Australian cinema also has a fascination with the wide-open emptiness of The Outback (the desert area that comprises some 70% of the country). In Australian cinema, The Outback is variously seen as lurking with psychopaths – as in Roadgames (1981), Razorback (1984) and Kiss or Kill (1997) – or the mysterious and unexplained – as in The Picnic at Hanging Rock (1975), Incident at Raven’s Gate (1988), In the Winter Dark (1999) and Undead (2003). Greg McLean taps into both of these aspects. Aside from the lurking psychopath, he also constantly edges towards the mystical and unexplained. People discuss stories about mysterious UFO appearances or entire towns that became lost during storms. McLean has also chosen the very mysterious location of the real life Wolfe Creek meteor crater that seemingly has the ability to cause watches and vehicle engines to inexplicably stop (which suggests something of the looming geological mystery of Hanging Rock in The Picnic at Hanging Rock).
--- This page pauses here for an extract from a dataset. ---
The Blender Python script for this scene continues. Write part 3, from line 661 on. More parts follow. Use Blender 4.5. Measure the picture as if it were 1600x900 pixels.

The Falconio-Lees murder/trial was later dramatised with a far more accurate accounting of the facts in the Australian tv movie Murder in the Outback (2007).

Greg McLean and John Jarratt returned for Wolf Creek 2 (2013), which elaborates the saga of Mick Taylor with equal effectiveness and McLean produced the later tv series spinoff Wolf Creek (2016-7). Subsequently, McLean went onto direct the excellent killer crocodile film Rogue (2007), the ghost story The Darkness (2016), The Belko Experiment (2016) and the non-genre survival film Jungle (2017). McLean also produced the lab experiment amok film Crawlspace (2012).

(Nominee for Best Actor (John Jarratt) at this site’s Best of 2005 Awards).